What sort of subjunctive is this?

I found this phrase on page 63 of Roma Aeterna by Ørberg:

Quis genus Aeneadum, quis Troiae nesciat urbem

The notes say “nescire potest” for this subjunctive, but I was just wondering what this was exactly.

One more as well: “ille habeat secum servetque sepulcro” (I think it is jussive but I want to be sure)

The first is often called “potential,” “Who could/would be ignorant of …?” The second could well be called “jussive,” “Let him …”, or “optative,” “May he …”

I had a bit of trouble with this last sentence, but I think I’ve got the sense of now. I take amores to be “love”, even though it is plural by form. At first, I thought it meant “loves” as in lovers, but I think that’s wrong. My interpretation is: “Let him [Sychaeus] have it [my love] with him and preserve it in the grave.” Am I right?

Hi Charlie

I am not sure what lines you are referring to? Am I missing something?

Sorry about that. I meant

ille habeat secum servetque sepulcro

Sorry I should have known the context. Aeneid Book IV 28-29

ille meos, primus qui me sibi iunxit, amores
abstulit; ille habeat secum servetque sepulcro

You have understood it fine.You have to remember that this is poetry so plural amores is often used for singular. It could be love or heart (as the Loeb has it).

Thank you very much.

“Plural for singular” seems to me a deplorably reductive formulation, and quite inaccurate.
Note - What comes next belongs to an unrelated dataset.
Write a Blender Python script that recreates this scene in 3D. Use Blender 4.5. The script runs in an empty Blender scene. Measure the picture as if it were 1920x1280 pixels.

Here the plural is appreciably more effective than the singular would have been.

Well I wondered about that. and was going to say that perhaps we should read something into the plural as we do in" Lugete o Veneres Cupidinesque" and that amores was a way of Dido magnifying her love. I didnt pursue my thought and you rightly pulled me up on it. Austin suggests that “the plural is common, both of the affection felt and of the person for whom it was felt.”

The Catullus line is variously explained and I haven’t gone into any detail as the focus is the Virgil lines but I am happy to if anyone is interested.